A stony path of rhino, man, and elephant leads up into Sipunga, and ascending it one morning, we met four lean Mangati entering the valley armed with spears and poisoned arrows. The arrows are illegal, since only the Hadza are permitted to hunt here without restraint, but rather than kill their scraggy beasts, the meat-eating Mangati poach wherever possible.

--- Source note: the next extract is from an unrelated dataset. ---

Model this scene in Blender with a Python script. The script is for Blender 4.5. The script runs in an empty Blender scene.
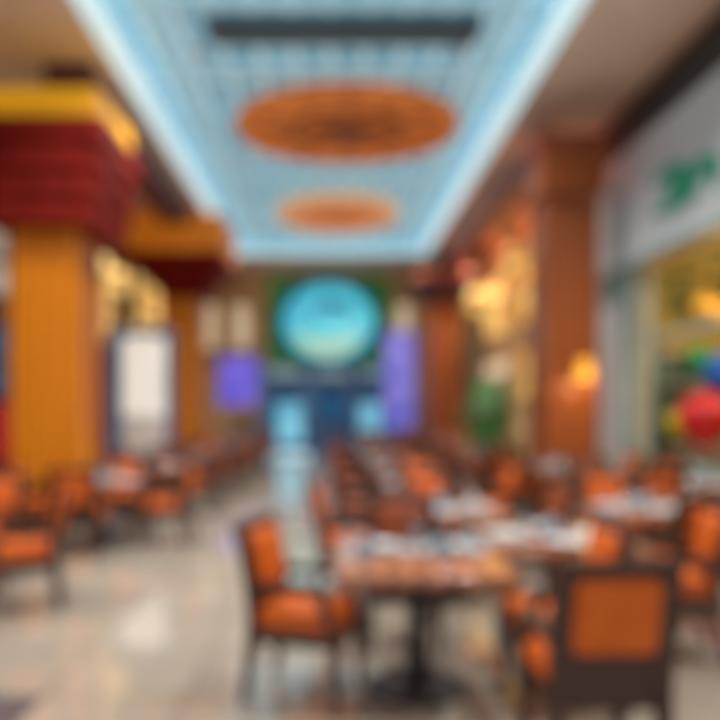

Both groups stop at a little distance, regarding each other without pleasure. The tall sandaled Mangati, cowled and scarified with half-circles of raised welts about the eyes, are handsome remote men, with a hard cast to their gaze. They look like legendary desert bandits, and their spears have a honed shine. But our party is the stronger, with two white men and the armed game scout Nangai, as well as Salibogo, Andaranda, and Maduru; we have two rifles and three bows. When Nangai steps forward and takes hold of the poisoned arrows, the Mangati leader abandons his bad smile. He refuses to let go, and his companions, scowling, shift their feet. The youngest, a very beautiful cold-faced morani, not yet twenty, makes contemptuous remarks to Andaranda, who steps past him on his pigeon-toed bare feet and continues up the trail. To save face for both sides, it is decided that the shafts will not be taken, only the
arrowheads, and the two groups part in silence, looking back over their shoulders until the others are out of sight.